Archipelacon – Day 3

I think I need to check the convention program book so I can remember all of the things I did today.

I was up early because I had to be at the Other Hotel for 10:00am to record an episode of Coode Street. Jonathan couldn’t join us, so I impersonated him and Gary and I talked to Karin Tidbeck about her work, about vikings, about what Swedes think about Thor movies and a few other things as well. We also covered quite a bit of translation news. Apparently the next episode to be aired will be Kim Stanley Robinson, but I think we are after that.

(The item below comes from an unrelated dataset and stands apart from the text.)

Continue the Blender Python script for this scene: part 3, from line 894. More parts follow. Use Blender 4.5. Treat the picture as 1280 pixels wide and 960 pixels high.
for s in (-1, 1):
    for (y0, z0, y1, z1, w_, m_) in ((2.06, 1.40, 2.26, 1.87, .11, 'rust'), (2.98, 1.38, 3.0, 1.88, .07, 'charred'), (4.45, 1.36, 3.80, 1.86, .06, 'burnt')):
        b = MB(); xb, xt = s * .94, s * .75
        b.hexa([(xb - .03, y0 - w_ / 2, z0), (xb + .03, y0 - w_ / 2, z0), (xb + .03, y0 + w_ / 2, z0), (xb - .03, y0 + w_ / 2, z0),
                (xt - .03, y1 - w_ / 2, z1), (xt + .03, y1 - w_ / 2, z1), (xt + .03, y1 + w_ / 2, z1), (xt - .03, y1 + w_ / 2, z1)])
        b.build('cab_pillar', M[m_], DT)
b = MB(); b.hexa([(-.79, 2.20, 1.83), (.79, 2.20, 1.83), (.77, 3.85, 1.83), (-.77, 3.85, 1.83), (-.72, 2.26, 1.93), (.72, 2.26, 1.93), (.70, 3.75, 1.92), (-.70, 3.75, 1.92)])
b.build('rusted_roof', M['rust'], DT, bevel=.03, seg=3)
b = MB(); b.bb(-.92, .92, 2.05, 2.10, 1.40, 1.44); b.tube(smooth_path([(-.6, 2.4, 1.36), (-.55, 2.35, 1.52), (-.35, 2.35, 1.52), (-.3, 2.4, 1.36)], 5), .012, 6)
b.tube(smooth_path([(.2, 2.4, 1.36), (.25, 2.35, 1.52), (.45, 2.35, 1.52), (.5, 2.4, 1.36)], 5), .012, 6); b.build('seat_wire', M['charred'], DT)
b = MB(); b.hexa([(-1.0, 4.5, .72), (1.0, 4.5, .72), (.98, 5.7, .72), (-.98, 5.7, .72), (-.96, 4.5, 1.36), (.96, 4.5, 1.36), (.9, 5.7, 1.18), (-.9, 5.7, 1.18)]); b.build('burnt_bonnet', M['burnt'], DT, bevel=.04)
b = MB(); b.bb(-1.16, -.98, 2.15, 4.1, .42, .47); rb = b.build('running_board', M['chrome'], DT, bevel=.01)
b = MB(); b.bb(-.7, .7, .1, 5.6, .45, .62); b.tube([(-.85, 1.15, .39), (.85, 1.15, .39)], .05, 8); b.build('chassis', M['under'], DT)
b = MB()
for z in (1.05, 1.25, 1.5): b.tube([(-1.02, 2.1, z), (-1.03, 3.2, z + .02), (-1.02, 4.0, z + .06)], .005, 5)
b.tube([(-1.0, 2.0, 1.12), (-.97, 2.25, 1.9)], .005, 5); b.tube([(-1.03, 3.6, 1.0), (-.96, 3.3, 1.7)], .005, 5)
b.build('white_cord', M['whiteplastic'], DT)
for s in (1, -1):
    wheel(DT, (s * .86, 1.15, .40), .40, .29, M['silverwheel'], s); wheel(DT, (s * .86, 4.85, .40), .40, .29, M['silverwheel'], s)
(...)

Having done that we left Gary in peace for a while so that he could prepare for his Guest of Honor speech. I went to find more coffee. Gary was very interesting on the subject of the Impossible, the Not Possible, the Unpossible, the Dispossible and the Possible But Stupid. He did have coherent definitions for all of those things, but I can’t remember them all right now.

That was followed immediately by the Music in SF&F panel, which I chaired. Many thanks to Suzanne van Rooyen, J. Pekka Mäkelä and Bellis for being fine panelists. We talked about lots of good stuff. Suzanne, who is a music teacher for her day job, has promised to write a short story based on the symphonic form.

Immediately following that was Karin Tidbeck’s Guest of Honor interview, in which I discovered that she is a fellow fan of the Call of Cthulhu role-playing game. Also she has a novel out in Swedish. It sounds very interesting. There is an English translation looking for a publisher. Get with it, people.

Then it was off to get lunch at the Pride Picnic. Helsinki Pride is this weekend, and as we could not go we had a picnic here instead.

I spent the next couple of hours listening to academic papers. Kaisa, my review of the Greg Bear novels is here. And yes, I know I said I preferred John C. Wright’s politics to Sheri Tepper’s. This was before he discovered God. And in any case at least Libertarians let you think for yourself, even if they will shoot you if you think the wrong things. Tepper has a tendency to want to prevent people from ever having wrong thoughts.

There was a good paper about Leena Krohn’s Tainaron too.

I had an hour for dinner, which I spent with Irma. Then it was time for the Sex in SF&F panel, which was a lot of fun, though they did manged to get through an entire 45 minutes without mentioning t*nt*cle p*rn.

Then there was the masquerade, at which I was chairing the judges. My colleagues were Johanna Sinisalo and Parris McBride. Given that we only had 3 entries yesterday afternoon, I was relieved that we got a decent show. Congratulations to Jukka Särkijärvi for being an excellent host. We do need to persuade the Finns to be less shy and not run off the stage as quickly as they can, but the standard of costumes quite high. The prizes will be announced tomorrow and closing ceremonies. I have some photos but I haven’t had time to get them off the camera yet.

And then there was the Brotherhood Without Banners party. I didn’t last very long because I have a 10:00am panel tomorrow.

Zzzzzzzzzzzzzzzzzzzzzzzzzz….

Finncon 2016 News

I’ve just seen an update on Facebook about Finncon 2016, which will take place in Tampere. The Guests of Honour will include the very wonderful Finnish writer, Anne Leinonen, and the equally wonderful Jasper Fforde.

Jasper mate, clearly we need to sit down at BristolCon and have a little chat. I can fill you in on all of the wonderful things you’ll get to do next year.